The irony is, I often really enjoyed it. I was a good waitress; my people skills probably could’ve used some work, but the rapid ticking off of an endless mental checklist works well for me. My career since then has been somewhat trial and error, and admittedly indecisive. One time, at a Lean In type career workshop, I was told to visualize my ambition taking off like a rocket. I pictured my career being loaded onto a launch pad and fired, only to explode in twenty-five different directions like a faulty science fair project. I laughed so hard I had to excuse myself.

In my current job, I spend a lot of time working remotely from restaurants and coffee shops; a perk of working for a small, agile company whose other employees travel most of the year. I joined a co-working space when I first moved to LA, but after a few months I gravitated back to restaurants; somehow I just focus better with glass racks crashing in the background and someone screaming “pick up!” every two minutes.

This time, I’ve made myself comfortable on the outdoor patio of a little restaurant down the street from my house. I’m typing away when one of the waitresses brings me a flute of champagne, which I didn’t order. She points to the bar and it’s my old boss, the beverage director of the restaurant in New York. He looks the same too; broad shouldered, intense, but bearing a wide smile that betrays his good nature. He raises his glass to me and I wave. The champagne is 1976 Dom Pérignon Oenothèque, which I once got to taste in real life, thanks to a really unfortunate accident. Weeded and in a rush, one of the floor managers went to the wine fridge to grab a bottle of your every day, garden variety Dom Pérignon, but popped the cork on a four thousand dollar reserve bottle instead. Mortified, he brought the open bottle down to the wine office and made a profuse apology. There was nothing to be done. My boss solemnly thanked him for owning up to the mistake and told him he would take care of it. He asked me to close the door to the office, then shook his head and said, “Well, we might as well drink it.”

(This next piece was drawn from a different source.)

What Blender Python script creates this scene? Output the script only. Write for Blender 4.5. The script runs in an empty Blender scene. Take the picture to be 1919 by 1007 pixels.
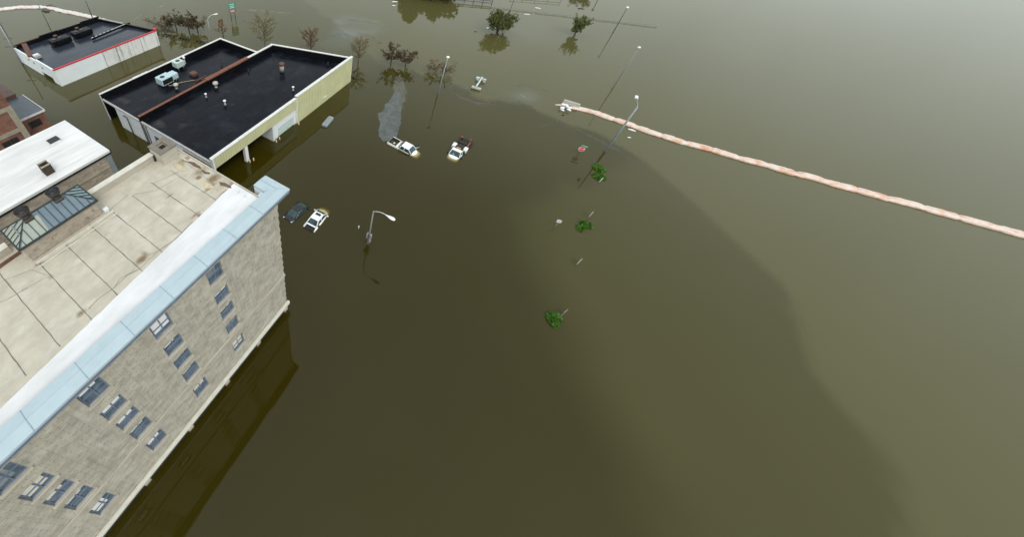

Back at the bar of my dreams, the boss comes over to say hello. He asks what I’m working on, and I show him my spreadsheet.

He nods and says, “So did you figure out what you want to do with your life?”

“Not really,” I reply, and he laughs a big, booming laugh.

“Yeah, me neither,” he says. He clinks his glass to mine and vanishes.

Unfazed, the waitress comes over with a smile and asks if I need anything else. I wait for the other shoe to drop, but she doesn’t ask me to run some drinks or even just watch her tables for a minute. I look down just to double check- no vest. I take a sip of my champagne and say, “You know, I think I’m actually okay.”